Na terça-feira (29/11), a 1ª Turma decidiu, num Habeas Corpus, que o aborto até o terceiro mês de gravidez não é crime. A decisão foi à tarde. Na madrugada desta quarta, o presidente da Câmara, Rodrigo Maia (DEM-RJ), anunciou a criação de uma comissão para discutir a decisão.  

“Se nós entendermos que houve uma interferência no Congresso Nacional, no nosso poder, no poder dos legisladores, o nosso papel é legislar, que seja para ratificar ou retificar. Acho que isso vai ser uma decisão do Plenário em uma emenda constitucional que está apresentada", afirmou o deputado. Ele disse que fará isso toda vez que entender que o Supremo invadiu a competência do Legislativo.

Técnica decisória
Caso o Congresso não aprove uma lei nos 12 meses estipulados pelo Plenário, a proposta do voto do ministro Gilmar é que o TCU assuma a incumbência. De acordo com o voto, a corte de contas decidirá quanto será o montante decido pela União e como será feita a divisão.

Os critérios para divisão devem obedecer os “entendimentos entre os estados” manifestados no Conselho Nacional de Política Fazendária, o Confaz.

Além de Marco Auréilio, os ministros Teori Zavascki e Cármen Lúcia discordaram.
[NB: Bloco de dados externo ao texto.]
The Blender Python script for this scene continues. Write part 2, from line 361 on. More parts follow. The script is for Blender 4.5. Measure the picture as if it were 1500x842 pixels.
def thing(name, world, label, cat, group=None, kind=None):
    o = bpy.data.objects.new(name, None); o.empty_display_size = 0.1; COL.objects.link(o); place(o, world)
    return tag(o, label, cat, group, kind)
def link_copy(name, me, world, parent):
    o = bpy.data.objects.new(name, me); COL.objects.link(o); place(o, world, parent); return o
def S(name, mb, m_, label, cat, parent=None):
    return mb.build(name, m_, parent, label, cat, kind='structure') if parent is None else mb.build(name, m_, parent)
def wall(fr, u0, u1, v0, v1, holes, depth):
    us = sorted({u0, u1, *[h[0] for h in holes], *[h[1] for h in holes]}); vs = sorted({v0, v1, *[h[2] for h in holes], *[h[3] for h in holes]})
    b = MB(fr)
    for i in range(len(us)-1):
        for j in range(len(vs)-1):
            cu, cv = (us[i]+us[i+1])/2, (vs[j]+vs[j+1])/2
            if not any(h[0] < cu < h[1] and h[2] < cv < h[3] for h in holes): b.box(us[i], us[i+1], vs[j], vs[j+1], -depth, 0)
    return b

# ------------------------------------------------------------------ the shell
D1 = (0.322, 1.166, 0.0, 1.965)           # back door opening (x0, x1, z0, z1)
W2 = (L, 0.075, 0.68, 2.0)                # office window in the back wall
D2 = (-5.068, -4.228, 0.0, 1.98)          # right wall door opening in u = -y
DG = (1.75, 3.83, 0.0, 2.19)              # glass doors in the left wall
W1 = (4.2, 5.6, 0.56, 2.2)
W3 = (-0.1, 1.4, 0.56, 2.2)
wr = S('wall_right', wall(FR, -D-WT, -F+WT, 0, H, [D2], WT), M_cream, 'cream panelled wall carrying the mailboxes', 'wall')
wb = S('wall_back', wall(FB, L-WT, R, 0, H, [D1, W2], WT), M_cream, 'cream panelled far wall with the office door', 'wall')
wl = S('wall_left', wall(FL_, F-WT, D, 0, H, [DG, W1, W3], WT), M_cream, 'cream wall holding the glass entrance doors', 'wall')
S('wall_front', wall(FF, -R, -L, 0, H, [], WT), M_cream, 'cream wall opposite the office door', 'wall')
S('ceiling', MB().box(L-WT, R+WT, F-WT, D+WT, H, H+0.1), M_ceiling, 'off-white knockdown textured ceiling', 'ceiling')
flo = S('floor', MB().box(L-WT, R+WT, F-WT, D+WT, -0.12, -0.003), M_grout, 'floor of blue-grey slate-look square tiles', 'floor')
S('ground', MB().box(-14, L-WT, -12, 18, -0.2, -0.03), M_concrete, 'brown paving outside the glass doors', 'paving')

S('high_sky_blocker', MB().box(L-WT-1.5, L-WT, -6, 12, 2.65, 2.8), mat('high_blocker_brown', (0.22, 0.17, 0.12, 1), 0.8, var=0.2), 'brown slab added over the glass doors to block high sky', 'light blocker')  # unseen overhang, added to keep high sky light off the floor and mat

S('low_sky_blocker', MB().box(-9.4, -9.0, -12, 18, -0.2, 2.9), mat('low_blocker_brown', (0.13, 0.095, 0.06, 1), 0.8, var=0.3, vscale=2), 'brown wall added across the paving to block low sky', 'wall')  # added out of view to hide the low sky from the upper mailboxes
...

Para Teori, a ação de inconstitucionalidade por omissão vem se aproximando do mandado de injunção, pelo menos quanto à forma de pedir. Por isso, defendeu que a forma de decidir também se aproxime.

O mandado de injunção cabe quando um direito constitucional fique sem regulamentação por omissão do Congresso Nacional. Mas ele serve para o exercício de um direito subjetivo, e não pode ser ajuizado por entes federados nem partidos.
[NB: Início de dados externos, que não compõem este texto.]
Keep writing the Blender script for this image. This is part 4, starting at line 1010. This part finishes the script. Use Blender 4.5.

Segundo o ministro Teori, para o Supremo estabelecer um prazo de ação, depois de reconhecer a mora legislativa, ou se ocupar da tarefa de regulamentar, é preciso que a corte aponte reiteradas omissões. Foi o que aconteceu com a greve dos servidores: depois de uma série de decisões, e de o direito de greve estar descrito na Constituição desde 1988, o Congresso não adotou nenhuma posição. O STF, então, decidiu pelo corte de ponto dos servidores.

Para Teori Zavascki, o mesmo deveria ser feito com as ações de inconstitucionalidade por omissão. E no caso da Lei Kandir, não houve reiteradas discussões sobre o fato. Esta foi a primeira vez que o Supremo discutiu a omissão do Congresso em relação à compensação da União pela renúncia fiscal de ICMS para exportados.

A ministra Cármen Lúcia concordou com o prazo, mas foi contra envolver o TCU. Segundo ela, a Constituição já estabelece que o descumprimento de prazo pelo Legislativo já atrairia novamente a competência do Supremo para tratar de novo do assunto.